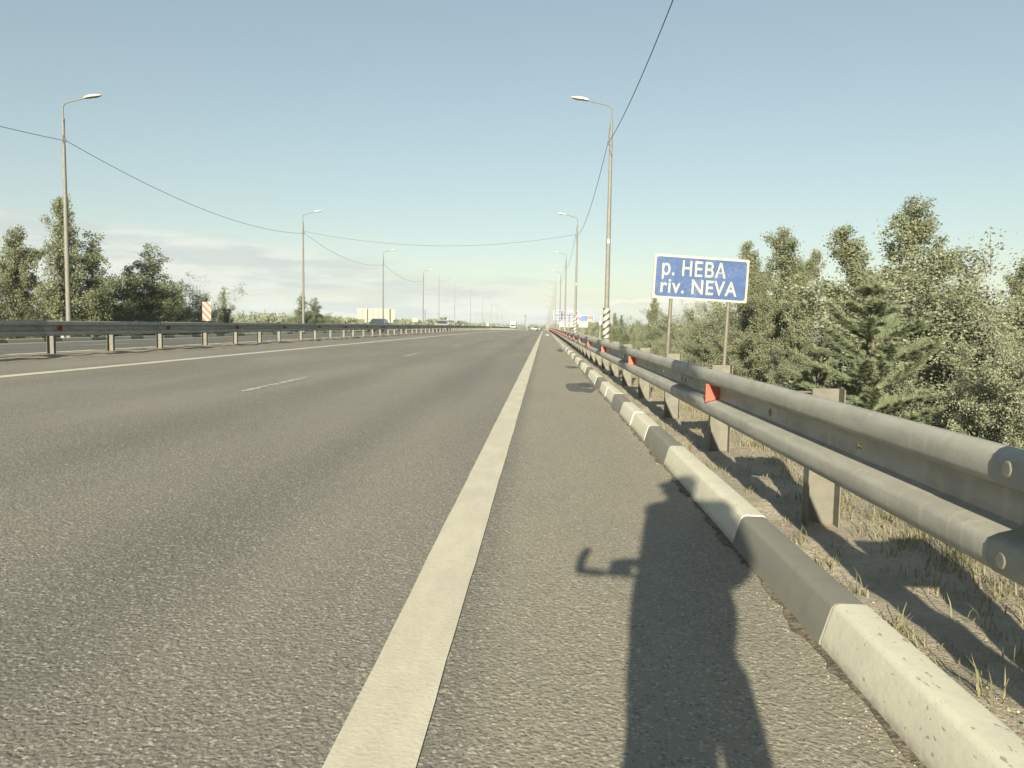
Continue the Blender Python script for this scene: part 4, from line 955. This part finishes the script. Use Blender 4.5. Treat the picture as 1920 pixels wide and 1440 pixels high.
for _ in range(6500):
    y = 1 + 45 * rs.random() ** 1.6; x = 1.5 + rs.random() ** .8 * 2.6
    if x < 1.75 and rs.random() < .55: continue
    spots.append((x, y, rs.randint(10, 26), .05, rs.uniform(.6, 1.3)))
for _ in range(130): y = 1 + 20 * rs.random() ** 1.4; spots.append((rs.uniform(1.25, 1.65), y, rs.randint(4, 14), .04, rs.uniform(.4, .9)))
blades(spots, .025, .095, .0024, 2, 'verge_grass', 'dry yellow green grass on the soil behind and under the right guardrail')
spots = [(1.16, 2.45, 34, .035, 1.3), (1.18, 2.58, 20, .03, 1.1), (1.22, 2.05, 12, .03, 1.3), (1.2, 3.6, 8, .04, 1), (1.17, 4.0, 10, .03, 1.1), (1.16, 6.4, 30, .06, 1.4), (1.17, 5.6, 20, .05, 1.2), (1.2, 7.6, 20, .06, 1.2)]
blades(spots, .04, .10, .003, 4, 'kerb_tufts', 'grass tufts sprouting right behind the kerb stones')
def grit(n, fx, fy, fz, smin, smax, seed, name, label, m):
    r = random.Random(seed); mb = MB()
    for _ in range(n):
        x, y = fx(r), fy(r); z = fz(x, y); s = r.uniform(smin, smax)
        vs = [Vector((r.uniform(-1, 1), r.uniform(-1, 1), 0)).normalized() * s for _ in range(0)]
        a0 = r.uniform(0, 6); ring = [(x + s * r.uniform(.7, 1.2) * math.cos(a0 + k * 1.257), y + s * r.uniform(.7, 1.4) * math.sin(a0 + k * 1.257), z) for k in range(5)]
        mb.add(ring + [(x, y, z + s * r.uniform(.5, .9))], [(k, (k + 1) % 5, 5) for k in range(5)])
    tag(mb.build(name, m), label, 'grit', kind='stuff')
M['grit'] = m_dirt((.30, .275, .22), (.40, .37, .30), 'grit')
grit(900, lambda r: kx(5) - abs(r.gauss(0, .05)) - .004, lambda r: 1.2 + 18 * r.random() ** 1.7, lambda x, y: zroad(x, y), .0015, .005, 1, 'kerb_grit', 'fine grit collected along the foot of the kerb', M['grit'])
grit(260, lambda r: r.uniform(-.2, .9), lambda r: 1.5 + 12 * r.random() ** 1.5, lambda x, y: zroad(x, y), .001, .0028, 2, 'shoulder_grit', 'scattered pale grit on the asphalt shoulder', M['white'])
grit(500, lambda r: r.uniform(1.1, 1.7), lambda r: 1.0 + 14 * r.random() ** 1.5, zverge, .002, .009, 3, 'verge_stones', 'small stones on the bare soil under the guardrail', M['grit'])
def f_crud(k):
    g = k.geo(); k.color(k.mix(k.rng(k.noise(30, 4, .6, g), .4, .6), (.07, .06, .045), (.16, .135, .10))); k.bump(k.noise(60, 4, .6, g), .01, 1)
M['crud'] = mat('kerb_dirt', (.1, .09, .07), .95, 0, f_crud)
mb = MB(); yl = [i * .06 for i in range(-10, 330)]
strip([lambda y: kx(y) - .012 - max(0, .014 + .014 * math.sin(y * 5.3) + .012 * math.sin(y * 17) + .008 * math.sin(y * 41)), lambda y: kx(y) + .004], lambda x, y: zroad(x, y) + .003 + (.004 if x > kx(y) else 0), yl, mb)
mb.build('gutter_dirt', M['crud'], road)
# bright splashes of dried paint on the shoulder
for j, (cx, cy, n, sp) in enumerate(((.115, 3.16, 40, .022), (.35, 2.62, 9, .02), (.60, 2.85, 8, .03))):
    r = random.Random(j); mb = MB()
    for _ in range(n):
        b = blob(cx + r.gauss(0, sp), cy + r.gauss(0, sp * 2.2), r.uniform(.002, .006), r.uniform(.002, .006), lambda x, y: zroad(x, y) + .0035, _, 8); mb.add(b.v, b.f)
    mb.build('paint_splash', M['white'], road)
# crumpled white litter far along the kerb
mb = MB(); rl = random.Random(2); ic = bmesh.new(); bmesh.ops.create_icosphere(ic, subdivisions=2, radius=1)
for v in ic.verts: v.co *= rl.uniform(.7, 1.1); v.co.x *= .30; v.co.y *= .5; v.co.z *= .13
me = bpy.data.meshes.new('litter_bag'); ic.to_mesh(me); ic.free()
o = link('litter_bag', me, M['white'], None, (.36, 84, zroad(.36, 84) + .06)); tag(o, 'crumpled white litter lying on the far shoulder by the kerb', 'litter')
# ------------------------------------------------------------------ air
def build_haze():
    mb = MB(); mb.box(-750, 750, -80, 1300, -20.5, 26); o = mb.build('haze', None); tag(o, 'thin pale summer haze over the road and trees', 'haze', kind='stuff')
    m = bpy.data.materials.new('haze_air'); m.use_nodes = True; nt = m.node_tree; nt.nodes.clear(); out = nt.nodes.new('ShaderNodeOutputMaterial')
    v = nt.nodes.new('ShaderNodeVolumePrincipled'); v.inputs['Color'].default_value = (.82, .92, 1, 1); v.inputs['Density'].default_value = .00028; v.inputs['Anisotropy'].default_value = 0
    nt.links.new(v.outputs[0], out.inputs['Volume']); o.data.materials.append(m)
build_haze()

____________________

Exercise directions:
Please transcribe the material above exactly as written. Leave the pictures out.

Written solution:
Continue the Blender Python script for this scene: part 4, from line 955. This part finishes the script. Use Blender 4.5. Treat the picture as 1920 pixels wide and 1440 pixels high.
for _ in range(6500):
    y = 1 + 45 * rs.random() ** 1.6; x = 1.5 + rs.random() ** .8 * 2.6
    if x < 1.75 and rs.random() < .55: continue
    spots.append((x, y, rs.randint(10, 26), .05, rs.uniform(.6, 1.3)))
for _ in range(130): y = 1 + 20 * rs.random() ** 1.4; spots.append((rs.uniform(1.25, 1.65), y, rs.randint(4, 14), .04, rs.uniform(.4, .9)))
blades(spots, .025, .095, .0024, 2, 'verge_grass', 'dry yellow green grass on the soil behind and under the right guardrail')
spots = [(1.16, 2.45, 34, .035, 1.3), (1.18, 2.58, 20, .03, 1.1), (1.22, 2.05, 12, .03, 1.3), (1.2, 3.6, 8, .04, 1), (1.17, 4.0, 10, .03, 1.1), (1.16, 6.4, 30, .06, 1.4), (1.17, 5.6, 20, .05, 1.2), (1.2, 7.6, 20, .06, 1.2)]
blades(spots, .04, .10, .003, 4, 'kerb_tufts', 'grass tufts sprouting right behind the kerb stones')
def grit(n, fx, fy, fz, smin, smax, seed, name, label, m):
    r = random.Random(seed); mb = MB()
    for _ in range(n):
        x, y = fx(r), fy(r); z = fz(x, y); s = r.uniform(smin, smax)
        vs = [Vector((r.uniform(-1, 1), r.uniform(-1, 1), 0)).normalized() * s for _ in range(0)]
        a0 = r.uniform(0, 6); ring = [(x + s * r.uniform(.7, 1.2) * math.cos(a0 + k * 1.257), y + s * r.uniform(.7, 1.4) * math.sin(a0 + k * 1.257), z) for k in range(5)]
        mb.add(ring + [(x, y, z + s * r.uniform(.5, .9))], [(k, (k + 1) % 5, 5) for k in range(5)])
    tag(mb.build(name, m), label, 'grit', kind='stuff')
M['grit'] = m_dirt((.30, .275, .22), (.40, .37, .30), 'grit')
grit(900, lambda r: kx(5) - abs(r.gauss(0, .05)) - .004, lambda r: 1.2 + 18 * r.random() ** 1.7, lambda x, y: zroad(x, y), .0015, .005, 1, 'kerb_grit', 'fine grit collected along the foot of the kerb', M['grit'])
grit(260, lambda r: r.uniform(-.2, .9), lambda r: 1.5 + 12 * r.random() ** 1.5, lambda x, y: zroad(x, y), .001, .0028, 2, 'shoulder_grit', 'scattered pale grit on the asphalt shoulder', M['white'])
grit(500, lambda r: r.uniform(1.1, 1.7), lambda r: 1.0 + 14 * r.random() ** 1.5, zverge, .002, .009, 3, 'verge_stones', 'small stones on the bare soil under the guardrail', M['grit'])
def f_crud(k):
    g = k.geo(); k.color(k.mix(k.rng(k.noise(30, 4, .6, g), .4, .6), (.07, .06, .045), (.16, .135, .10))); k.bump(k.noise(60, 4, .6, g), .01, 1)
M['crud'] = mat('kerb_dirt', (.1, .09, .07), .95, 0, f_crud)
mb = MB(); yl = [i * .06 for i in range(-10, 330)]
strip([lambda y: kx(y) - .012 - max(0, .014 + .014 * math.sin(y * 5.3) + .012 * math.sin(y * 17) + .008 * math.sin(y * 41)), lambda y: kx(y) + .004], lambda x, y: zroad(x, y) + .003 + (.004 if x > kx(y) else 0), yl, mb)
mb.build('gutter_dirt', M['crud'], road)
# bright splashes of dried paint on the shoulder
for j, (cx, cy, n, sp) in enumerate(((.115, 3.16, 40, .022), (.35, 2.62, 9, .02), (.60, 2.85, 8, .03))):
    r = random.Random(j); mb = MB()
    for _ in range(n):
        b = blob(cx + r.gauss(0, sp), cy + r.gauss(0, sp * 2.2), r.uniform(.002, .006), r.uniform(.002, .006), lambda x, y: zroad(x, y) + .0035, _, 8); mb.add(b.v, b.f)
    mb.build('paint_splash', M['white'], road)
# crumpled white litter far along the kerb
mb = MB(); rl = random.Random(2); ic = bmesh.new(); bmesh.ops.create_icosphere(ic, subdivisions=2, radius=1)
for v in ic.verts: v.co *= rl.uniform(.7, 1.1); v.co.x *= .30; v.co.y *= .5; v.co.z *= .13
me = bpy.data.meshes.new('litter_bag'); ic.to_mesh(me); ic.free()
o = link('litter_bag', me, M['white'], None, (.36, 84, zroad(.36, 84) + .06)); tag(o, 'crumpled white litter lying on the far shoulder by the kerb', 'litter')
# ------------------------------------------------------------------ air
def build_haze():
    mb = MB(); mb.box(-750, 750, -80, 1300, -20.5, 26); o = mb.build('haze', None); tag(o, 'thin pale summer haze over the road and trees', 'haze', kind='stuff')
    m = bpy.data.materials.new('haze_air'); m.use_nodes = True; nt = m.node_tree; nt.nodes.clear(); out = nt.nodes.new('ShaderNodeOutputMaterial')
    v = nt.nodes.new('ShaderNodeVolumePrincipled'); v.inputs['Color'].default_value = (.82, .92, 1, 1); v.inputs['Density'].default_value = .00028; v.inputs['Anisotropy'].default_value = 0
    nt.links.new(v.outputs[0], out.inputs['Volume']); o.data.materials.append(m)
build_haze()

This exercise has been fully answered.